Эхо шотландского референдума уже разносится по Испании, где каталонцы требуют себе такого же права высказаться о своем будущем, а потенциально может быть услышано и в других частях Старого Света.
Еще совсем недавно - на рубеже веков - считалось почти аксиомой, что глобальная экономика влечет за собой стирание политических границ. В европейском суперсообществе, которое предполагалось построить, исторические конфликты между нациями должны были попросту раствориться в море новых возможностей, которые дает интеграция. Сепаратистские устремления теряли смысл - если в социально-экономическом аспекте все едино, а на культурное своеобразие никто не посягает, за чем же дело стало?
Глобализация, в том числе в ее привлекательном европейском варианте, принесла не равные экономические возможности, а высокую степень всеобщей взаимосвязи. А она раздражает всех. И богатых (регионы, страны, люди), которые считают, что их обирают в пользу отстающих. И бедных, которые полагают, что их загнали в ситуацию, когда не остается выбора, кроме как полагаться на более состоятельных партнеров, впадая от них в еще большую зависимость. При этом национальные чувства никуда не делись, чем более всеохватной становится экономическая реальность, тем острее желание за что-то зацепиться, чтобы сохранить собственную идентичность.
Каталония составляет пятую часть экономики Испании, и на ее долю приходится четверть ее экспорта. Шотландия - это лишь 10% ВВП Великобритании. Перспективы процветания Эдинбурга в случае отделения эксперты оценивают как весьма маловероятные, однако подобные решения, как правило, принимаются не на основе чистого прагматизма.
Европа и ее ведущие государства переживают не лучшие времена. И дело не в экономическом кризисе, а в отсутствии ясного видения будущего. Публично европейские политики не устают повторять, что ЕС преодолел тяжелый период и консолидируется для нового рывка. На деле ясности с будущим устройством Евросоюза по-прежнему нет, а внутренний баланс неизбежно претерпит глубокие изменения. И все государства, особенно наиболее значимые, к числу которых по традиции относятся и Великобритания, и Испания, ищут свои формы самоопределения в Европе завтрашнего дня. А раз ищут они, этим заняты и те, кто традиционно самоопределяется по отношению к ним.
Цивилизованный способ ответа метрополии на сепаратистские позывы - упредить их расширением прав и полномочий самоуправления, чтобы не было повода требовать чего-то другого. Выглядит логично. Однако есть и оборотная сторона. Шотландия, например, обрела (восстановила после почти трехсот лет отсутствия) парламент и другие атрибуты в ходе деволюции, то есть расширения прав территорий, которую провел в конце 1990-х Тони Блэр. Но появление институтов создает и прототип государственности, ее действующую модель. И ее при необходимости можно наполнить требованием уже полноценного суверенитета. Особенно когда речь идет о сообществах или автономиях, когда-то независимых и не потерявших свою идентичность.
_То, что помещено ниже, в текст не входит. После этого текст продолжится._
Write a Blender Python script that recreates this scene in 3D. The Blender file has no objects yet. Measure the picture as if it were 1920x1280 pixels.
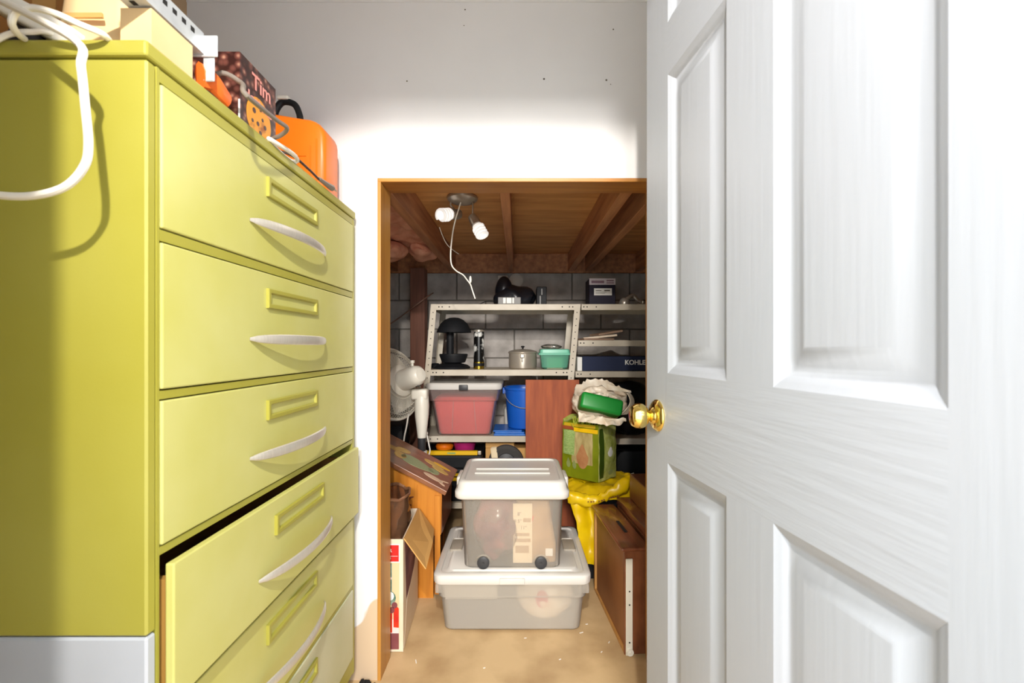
import bpy, bmesh, math, random
from mathutils import Vector, Matrix, noise
random.seed(7)
C = bpy.context.scene
COL = C.collection
F = 853.33
CAMZ = 1.15
def W(px, py, D):
    """point of the room at depth D (metres from the doorway)"""
    return Vector(((px - 970) * D / F, D, CAMZ + (650 - py) * D / F))

# ------------------------------------------------------------------ camera, world, lights, exposure
cam = bpy.data.cameras.new('camera')
cam_o = bpy.data.objects.new('camera', cam); COL.objects.link(cam_o)
cam_o.location = (0, 0, CAMZ); cam_o.rotation_euler = (math.pi / 2, 0, 0)
cam.sensor_width = 36; cam.lens = 16.0
cam.shift_x = -10 / 1920; cam.shift_y = 10 / 1920
cam.clip_start = 0.02; cam.clip_end = 50
cam.dof.use_dof = True; cam.dof.focus_distance = 1.9; cam.dof.aperture_fstop = 5.6
C.camera = cam_o
w = bpy.data.worlds.new('world'); C.world = w; w.use_nodes = True
w.node_tree.nodes['Background'].inputs[0].default_value = (0.84, 0.93, 1.0, 1)
w.node_tree.nodes['Background'].inputs[1].default_value = 3.3
def lamp(name, kind, loc, power, color, radius=0.035, size=None, rot=None):
    l = bpy.data.lights.new(name, kind); l.energy = power; l.color = color
    if kind == 'POINT': l.shadow_soft_size = radius
    if size:
        l.shape = 'RECTANGLE'; l.size, l.size_y = size
    o = bpy.data.objects.new(name, l); COL.objects.link(o); o.location = loc
    if rot: o.rotation_euler = rot
    return o
lamp('room_lamp', 'POINT', (0.0, -0.31, 2.07), 116, (1.0, 0.94, 0.86), 0.02)
lamp('added_fill_light', 'AREA', (0.0, -2.6, 2.24), 150, (1.0, 0.96, 0.91), size=(.6, .42), rot=(math.radians(78), 0, 0))  # added area light behind the doorway, fills the closet; no known fixture
C.view_settings.view_transform = 'Standard'; C.view_settings.look = 'None'
C.view_settings.gamma = 1; C.view_settings.use_curve_mapping = False
C.view_settings.exposure = 0.18

# ------------------------------------------------------------------ materials
def lin(c):
    return tuple(((v / 255) / 12.92 if v / 255 <= .04045 else ((v / 255 + .055) / 1.055) ** 2.4) for v in c)
MATS = {}
def mat(name, rgb, rough=.5, metal=0, rgb2=None, nscale=6, stretch=(1, 1, 1), bump=0, bscale=80, bstretch=None,
        spec=.5, coat=0, ramp=(.35, .7), detail=4):
    """procedural principled material: two tones through noise, optional bump"""
    m = bpy.data.materials.new(name); m.use_nodes = True; MATS[name] = m
    nt = m.node_tree; b = nt.nodes['Principled BSDF']; L = nt.links.new
    b.inputs['Roughness'].default_value = rough; b.inputs['Metallic'].default_value = metal
    b.inputs['Specular IOR Level'].default_value = spec
    if coat: b.inputs['Coat Weight'].default_value = coat
    c1 = lin(rgb); c2 = lin(rgb2) if rgb2 else tuple(v * .93 for v in c1)
    tc = nt.nodes.new('ShaderNodeTexCoord')
    mp = nt.nodes.new('ShaderNodeMapping'); mp.inputs['Scale'].default_value = stretch
    L(tc.outputs['Object'], mp.inputs[0])
    n = nt.nodes.new('ShaderNodeTexNoise'); n.inputs['Scale'].default_value = nscale; n.inputs['Detail'].default_value = detail
    L(mp.outputs[0], n.inputs['Vector'])
    r = nt.nodes.new('ShaderNodeValToRGB'); L(n.outputs[0], r.inputs[0])
    r.color_ramp.elements[0].position = ramp[0]; r.color_ramp.elements[1].position = ramp[1]
    r.color_ramp.elements[0].color = (*c1, 1); r.color_ramp.elements[1].color = (*c2, 1)
    L(r.outputs[0], b.inputs['Base Color'])
    if bump:
        mp2 = nt.nodes.new('ShaderNodeMapping'); mp2.inputs['Scale'].default_value = bstretch or stretch
        L(tc.outputs['Object'], mp2.inputs[0])
        n2 = nt.nodes.new('ShaderNodeTexNoise'); n2.inputs['Scale'].default_value = bscale; n2.inputs['Detail'].default_value = 3
        L(mp2.outputs[0], n2.inputs['Vector'])
        bp = nt.nodes.new('ShaderNodeBump'); bp.inputs['Strength'].default_value = bump; bp.inputs['Distance'].default_value = .004
        L(n2.outputs[0], bp.inputs['Height']); L(bp.outputs[0], b.inputs['Normal'])
    return m
def clear_mat(name, rgb, clear=.4, rough=.3, trans=.5):
    """milky see-through plastic"""
    m = bpy.data.materials.new(name); m.use_nodes = True; MATS[name] = m
    nt = m.node_tree; L = nt.links.new; out = nt.nodes['Material Output']; nt.nodes.remove(nt.nodes['Principled BSDF'])
    c = (*lin(rgb), 1)
    d = nt.nodes.new('ShaderNodeBsdfDiffuse'); d.inputs[0].default_value = c
    t = nt.nodes.new('ShaderNodeBsdfTranslucent'); t.inputs[0].default_value = c
    tr = nt.nodes.new('ShaderNodeBsdfTransparent'); tr.inputs[0].default_value = tuple(min(1, .6 + .4 * v) for v in c[:3]) + (1,)
    g = nt.nodes.new('ShaderNodeBsdfGlossy'); g.inputs['Roughness'].default_value = rough
    m1 = nt.nodes.new('ShaderNodeMixShader'); m1.inputs[0].default_value = trans; L(d.outputs[0], m1.inputs[1]); L(t.outputs[0], m1.inputs[2])
    m2 = nt.nodes.new('ShaderNodeMixShader'); m2.inputs[0].default_value = clear; L(m1.outputs[0], m2.inputs[1]); L(tr.outputs[0], m2.inputs[2])
    fr = nt.nodes.new('ShaderNodeFresnel'); fr.inputs[0].default_value = 1.35
    m3 = nt.nodes.new('ShaderNodeMixShader'); L(fr.outputs[0], m3.inputs[0]); L(m2.outputs[0], m3.inputs[1]); L(g.outputs[0], m3.inputs[2])
    L(m3.outputs[0], out.inputs[0])
    return m
def wood(name, rgb, rgb2, stretch, scale=6, rough=.45, coat=0, bump=.1):
    return mat(name, rgb, rough, 0, rgb2, scale, stretch, bump, scale * 3, stretch, ramp=(.3, .72), detail=6, coat=coat)

def wall_material():
    m = mat('white wall paint', (230, 229, 230), .6, 0, (225, 224, 225), 3, bump=.03, bscale=60)
    nt = m.node_tree; L = nt.links.new; b = nt.nodes['Principled BSDF']
    src = b.inputs['Base Color'].links[0].from_socket
    tc = nt.nodes.new('ShaderNodeTexCoord'); sp = nt.nodes.new('ShaderNodeSeparateXYZ'); L(tc.outputs['Object'], sp.inputs[0])
    n = nt.nodes.new('ShaderNodeTexNoise'); n.inputs['Scale'].default_value = 7; L(tc.outputs['Object'], n.inputs['Vector'])
    # unpainted strip near the floor: height - 0.35*noise - slope*x below a limit
    a = nt.nodes.new('ShaderNodeMath'); a.operation = 'MULTIPLY_ADD'; L(sp.outputs[0], a.inputs[0]); a.inputs[1].default_value = -.9; L(sp.outputs[2], a.inputs[2])
    s = nt.nodes.new('ShaderNodeMath'); s.operation = 'MULTIPLY_ADD'; L(n.outputs[0], s.inputs[0]); s.inputs[1].default_value = -.22; L(a.outputs[0], s.inputs[2])
    lt = nt.nodes.new('ShaderNodeMapRange'); L(s.outputs[0], lt.inputs[0])
    lt.inputs[1].default_value = .575; lt.inputs[2].default_value = .585; lt.inputs[3].default_value = 1; lt.inputs[4].default_value = 0
    mx = nt.nodes.new('ShaderNodeMix'); mx.data_type = 'RGBA'
    L(lt.outputs[0], mx.inputs['Factor']); L(src, mx.inputs['A']); mx.inputs['B'].default_value = (*lin((205, 180, 150)), 1)
    L(mx.outputs['Result'], b.inputs['Base Color'])
    return m
M_wall = wall_material()
M_tan = mat('tan wall paint', (190, 160, 125), .6, 0, (182, 152, 118), 3)
M_ceil = mat('white ceiling paint', (235, 233, 230), .7)
M_floor = mat('worn tan concrete', (206, 176, 132), .55, 0, (168, 136, 96), 5, bump=.15, bscale=30, ramp=(.4, .75), detail=8)
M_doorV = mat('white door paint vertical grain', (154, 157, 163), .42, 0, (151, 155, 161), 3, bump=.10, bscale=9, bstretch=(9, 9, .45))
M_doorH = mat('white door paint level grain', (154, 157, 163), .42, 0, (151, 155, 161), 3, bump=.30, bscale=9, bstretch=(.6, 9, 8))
M_brass = mat('polished brass', (236, 210, 128), .12, 1, (228, 200, 112), 8)
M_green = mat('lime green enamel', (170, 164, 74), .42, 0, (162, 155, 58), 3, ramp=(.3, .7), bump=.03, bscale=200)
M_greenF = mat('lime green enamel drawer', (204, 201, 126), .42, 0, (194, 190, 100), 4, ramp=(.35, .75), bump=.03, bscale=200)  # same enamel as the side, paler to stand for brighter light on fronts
M_pale = mat('pale enamel', (204, 204, 172), .45, 0, (190, 192, 148), 4)  # paler tone for the lowest drawer front
M_whiteenamel = mat('white enamel', (186, 191, 199), .4)
M_alu = mat('brushed aluminium', (212, 206, 194), .34, .45, (198, 193, 182), 20, (1, 30, 1))
M_black = mat('black interior', (14, 14, 14), .7)
M_rawwood = wood('raw drawer wood', (196, 150, 78), (170, 122, 55), (4, 4, .4))
M_jamb = wood('amber pine jamb', (196, 140, 62), (164, 108, 44), (7, 7, .5), 5, .4)
M_jambh = wood('amber pine head jamb', (190, 132, 58), (158, 100, 42), (.5, 7, 7), 5, .4)
M_ply = wood('plywood sheathing', (228, 172, 108), (192, 134, 76), (.9, 6, 6), 4, .6)
M_joist = wood('brown joist timber', (206, 146, 102), (158, 104, 70), (8, .6, 8), 4, .65)
M_post = wood('dark brown post', (146, 94, 72), (112, 70, 54), (8, 8, .6), 4, .65)
M_block = mat('grey concrete block', (200, 193, 186), .85, 0, (168, 161, 154), 9, bump=.4, bscale=90)
M_mortar = mat('grey mortar', (130, 124, 116), .9, bump=.3)
M_pink = mat('pink fibreglass', (242, 180, 150), .95, 0, (214, 142, 116), 14, bump=.8, bscale=60)
M_steel = mat('cream painted shelf steel', (204, 194, 176), .45, 0, (184, 172, 152), 6)
M_hole = mat('dark hole', (25, 22, 20), .9)
M_offwhite = mat('off white plastic', (236, 232, 222), .35, 0, (230, 226, 216), 4)
M_lidwhite = mat('white lid plastic', (214, 210, 203), .38, 0, (208, 204, 197), 4)
M_milk = clear_mat('milky bin plastic', (252, 246, 236), .80, .25, .5)
M_milk2 = clear_mat('cloudy bin plastic', (246, 240, 230), .60, .3, .5)
M_pinkbin = clear_mat('frosted bin plastic', (244, 226, 220), .84, .3, .4)
M_coral = mat('coral red cloth', (220, 62, 62), .7, 0, (204, 50, 54), 5)
M_blue = mat('blue plastic', (22, 92, 190), .35, 0, (18, 84, 180), 4)
M_tarp = mat('blue tarp', (36, 116, 205), .35, 0, (26, 96, 185), 12, bump=.3, bscale=25)
M_redwood = wood('reddish laminate', (172, 88, 46), (138, 64, 34), (9, 9, .35), 4, .7)
M_fan = mat('ivory fan plastic', (236, 230, 216), .35, 0, (228, 222, 208), 4)
M_grille = mat('ivory grille wire', (232, 224, 208), .4)
M_darkgrey = mat('dark grey plastic', (52, 52, 54), .45)
M_blk = mat('black plastic', (20, 21, 24), .6, 0, (27, 28, 31), 10, spec=.25)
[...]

Со времени реформ Блэра контекст изменился. Великобритания больше не правит морями, а превращается в огромный Лондон - глобальный финансовый центр. Отношения с Европой запутались, курс консервативного правительства направлен на социальную экономию. Шотландия при этом - традиционно левая и наиболее проевропейская часть Соединенного Королевства. Ну и исторический фон. Появляется желание в полной мере воплотить в жизнь права, которые деволюция только наметила.
Мадрид теряет роль и влияние на континенте из-за неспособности справиться с экономическим кризисом, и Барселона ощущает (возможно - иллюзорно), будто бы в одиночку будет весить больше. В отличие от Лондона Мадрид отвергает само право каталонцев на плебисцит (Испания по конституции - унитарное государство), так что политическая и юридическая борьба предстоит сокрушительная.
С проблемами сепаратизма и национализма Европа знакома не понаслышке, все нынешние очаги возникли десятилетия и столетия назад. Однако после "холодной войны" на волне эйфории победы и строительства нового мира многим на Западе стало казаться, что трудности национально-государственного самоопределения - удел бывших коммунистических стран, периферии, а не ядра. Однако, всласть погуляв на просторах бывшего СССР и Восточной Европы, импульс национального обновления пришел и на остальную часть континента. Символично, что каталонское движение за независимость выбрало своим гимном песню латышского композитора Мартиньша Браунса на слова Яна Райниса, популярную среди балтийских борцов за независимость от России. Круг замкнулся, и Мадриду, Лондону, и прочим приходится ломать голову над тем же, над чем задумывались и советские, и российские руководители.